### Extracted material
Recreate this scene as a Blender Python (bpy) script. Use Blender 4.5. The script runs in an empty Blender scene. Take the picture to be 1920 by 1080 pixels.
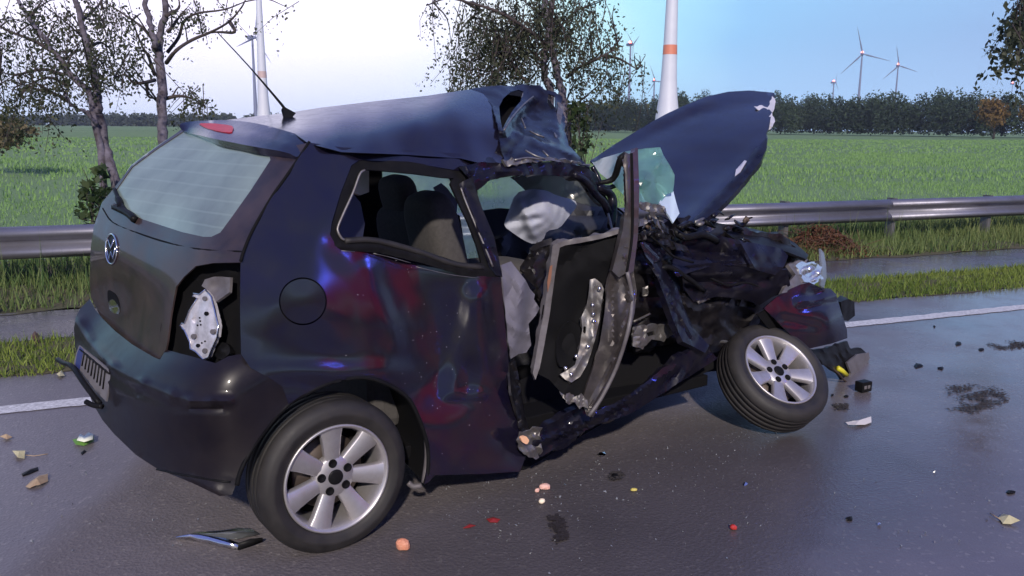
import bpy, bmesh, math, random
import numpy as np
from mathutils import Vector, Matrix
from mathutils.geometry import delaunay_2d_cdt
random.seed(7); rng = np.random.default_rng(7)
S = bpy.context.scene
COL = S.collection

# ------------------------------------------------------------------ camera
F = 1600.0; CX, CY = 960.0, 540.0; CAMH = 1.55
ROLL = math.radians(0.5); PITCH = math.atan(302 / F)
fw = np.array([0, math.cos(PITCH), -math.sin(PITCH)])
r0 = np.array([1.0, 0, 0]); u0 = np.cross(r0, fw)
RT = math.cos(ROLL) * r0 + math.sin(ROLL) * u0
UP = math.cos(ROLL) * u0 - math.sin(ROLL) * r0
CAM = np.array([0, 0, CAMH])
cam = bpy.data.cameras.new('camera'); co = bpy.data.objects.new('camera', cam); COL.objects.link(co)
cam.sensor_width = 36; cam.lens = 36 * F / 1920; cam.clip_start = 0.05; cam.clip_end = 6000
m = Matrix.Identity(4)
for i in range(3):
    m[i][0] = RT[i]; m[i][1] = UP[i]; m[i][2] = -fw[i]; m[i][3] = CAM[i]
co.matrix_world = m
S.camera = co

# ------------------------------------------------------------------ world, sun, exposure
def ray(px, py): return fw + RT * (px - CX) / F - UP * (py - CY) / F
def unit(v): v = np.asarray(v, float); return v / np.linalg.norm(v)
W = bpy.data.worlds.new('World'); S.world = W; W.use_nodes = True
nt = W.node_tree; nt.nodes.clear()
def N(t, ty, **kw):
    n = t.nodes.new(ty)
    for k, v in kw.items(): setattr(n, k, v)
    return n
out = N(nt, 'ShaderNodeOutputWorld'); bg = N(nt, 'ShaderNodeBackground'); bg.inputs[1].default_value = 0.8
tc = N(nt, 'ShaderNodeTexCoord')
d0 = unit(ray(330, -90))
dot = N(nt, 'ShaderNodeVectorMath', operation='DOT_PRODUCT'); dot.inputs[1].default_value = tuple(d0)
nrm = N(nt, 'ShaderNodeVectorMath', operation='NORMALIZE')
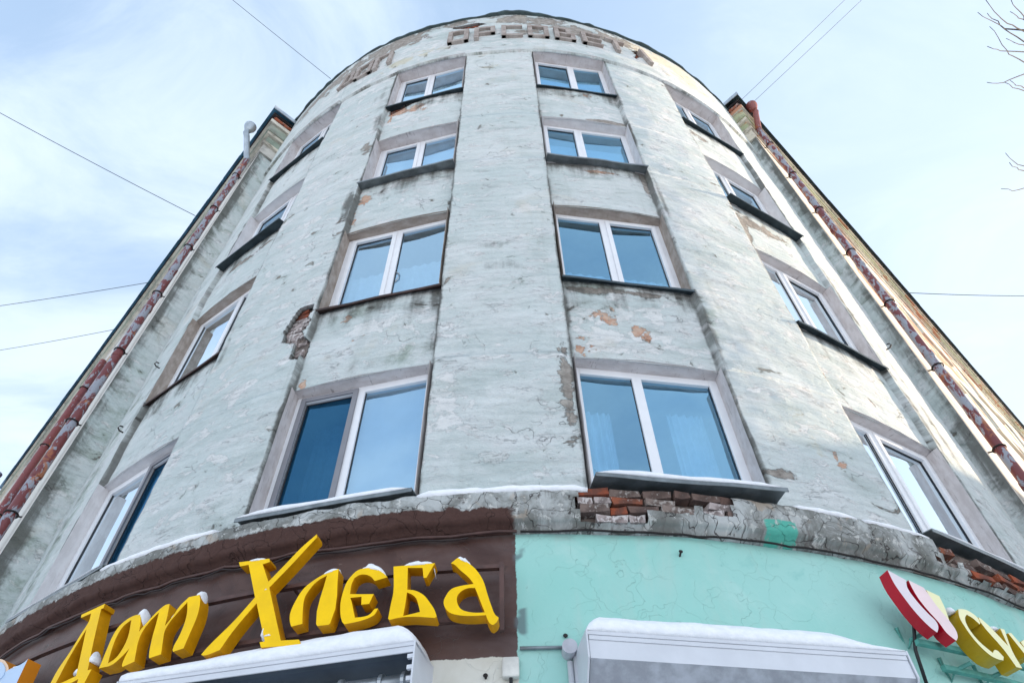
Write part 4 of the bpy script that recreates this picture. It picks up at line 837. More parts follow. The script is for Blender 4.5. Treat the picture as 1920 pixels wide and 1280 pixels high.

### Job
Set the data above down again exactly as given, with no pictures.

### Expected answer
Recreate this scene as a Blender Python (bpy) script. Use Blender 4.5. The script runs in an empty Blender scene. Take the picture to be 1920 by 1080 pixels.
import bpy, bmesh, math, random
import numpy as np
from mathutils import Vector, Matrix
from mathutils.geometry import delaunay_2d_cdt
random.seed(7); rng = np.random.default_rng(7)
S = bpy.context.scene
COL = S.collection

# ------------------------------------------------------------------ camera
F = 1600.0; CX, CY = 960.0, 540.0; CAMH = 1.55
ROLL = math.radians(0.5); PITCH = math.atan(302 / F)
fw = np.array([0, math.cos(PITCH), -math.sin(PITCH)])
r0 = np.array([1.0, 0, 0]); u0 = np.cross(r0, fw)
RT = math.cos(ROLL) * r0 + math.sin(ROLL) * u0
UP = math.cos(ROLL) * u0 - math.sin(ROLL) * r0
CAM = np.array([0, 0, CAMH])
cam = bpy.data.cameras.new('camera'); co = bpy.data.objects.new('camera', cam); COL.objects.link(co)
cam.sensor_width = 36; cam.lens = 36 * F / 1920; cam.clip_start = 0.05; cam.clip_end = 6000
m = Matrix.Identity(4)
for i in range(3):
    m[i][0] = RT[i]; m[i][1] = UP[i]; m[i][2] = -fw[i]; m[i][3] = CAM[i]
co.matrix_world = m
S.camera = co

# ------------------------------------------------------------------ world, sun, exposure
def ray(px, py): return fw + RT * (px - CX) / F - UP * (py - CY) / F
def unit(v): v = np.asarray(v, float); return v / np.linalg.norm(v)
W = bpy.data.worlds.new('World'); S.world = W; W.use_nodes = True
nt = W.node_tree; nt.nodes.clear()
def N(t, ty, **kw):
    n = t.nodes.new(ty)
    for k, v in kw.items(): setattr(n, k, v)
    return n
out = N(nt, 'ShaderNodeOutputWorld'); bg = N(nt, 'ShaderNodeBackground'); bg.inputs[1].default_value = 0.8
tc = N(nt, 'ShaderNodeTexCoord')
d0 = unit(ray(330, -90))
dot = N(nt, 'ShaderNodeVectorMath', operation='DOT_PRODUCT'); dot.inputs[1].default_value = tuple(d0)
nrm = N(nt, 'ShaderNodeVectorMath', operation='NORMALIZE')
Write part 4 of the bpy script that recreates this picture. It picks up at line 837. More parts follow. The script is for Blender 4.5. Treat the picture as 1920 pixels wide and 1280 pixels high.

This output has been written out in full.